Laura Ellen Bacon British

“To find someone doing something so imaginative and original is quite rare. She just really understands nature and how to emulate it.”
Janice Blackburn, Curator


“I use natural materials, en masse. I hope my language of form may feel strangely familiar to the natural world. It is my goal that my work might bring some intrigue into both natural and built environments, creating work that might serve to remind us that nature can still surprise us.

My work is also focussed on the human, physical experience within woven spaces or ‘burrows’ – although I joyously admit that the immersive process and the almost primitive nesting instinct it releases means that the main recipient of the experience is me.”

Laura Ellen Bacon creates large-scale work using natural materials in landscape, interior and gallery settings which have included Saatchi Gallery, Chatsworth, New Art Centre, Somerset House, Sudeley Castle (for Sotheby’s) and Blackwell – The Arts and Crafts House in Cumbria.

In 2017 she was a finalist within the Woman’s Hour Craft Prize at the V&A and she was selected as Jerwood Contemporary Maker in 2010.

In 2018 her work inspired the composer Helen Grime, whose resulting three-part movement, ‘Woven Space’ was performed at the Barbican by the London Symphony Orchestra, conducted by Sir Simon Rattle.
“It seems impossible to look at Bacon’s sculptures without asking how they have been made.

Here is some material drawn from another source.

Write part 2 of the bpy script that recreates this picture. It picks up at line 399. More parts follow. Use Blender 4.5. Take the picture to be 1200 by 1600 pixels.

Their apparent simplicity of form is deceptive and we see on closer inspection that they consist of a complicated system of knots and weaves, allowing us to consider their inner structure as well as their outward appearance in much the same way as we regard the pierced, hollow forms of Hepworth and Moore.

They have a powerful and muscular – if not ominous – presence, with each willow stick creating a distinctly taut and sinewy appearance. They enthral and inspire wonder, not only for their size and intricacy, but because no one looking at them can ever quite believe that Laura Ellen works alone or that she achieves such great speed.

Ultimately she takes mundane materials and traditional methods to create something strange, beautiful and compelling.”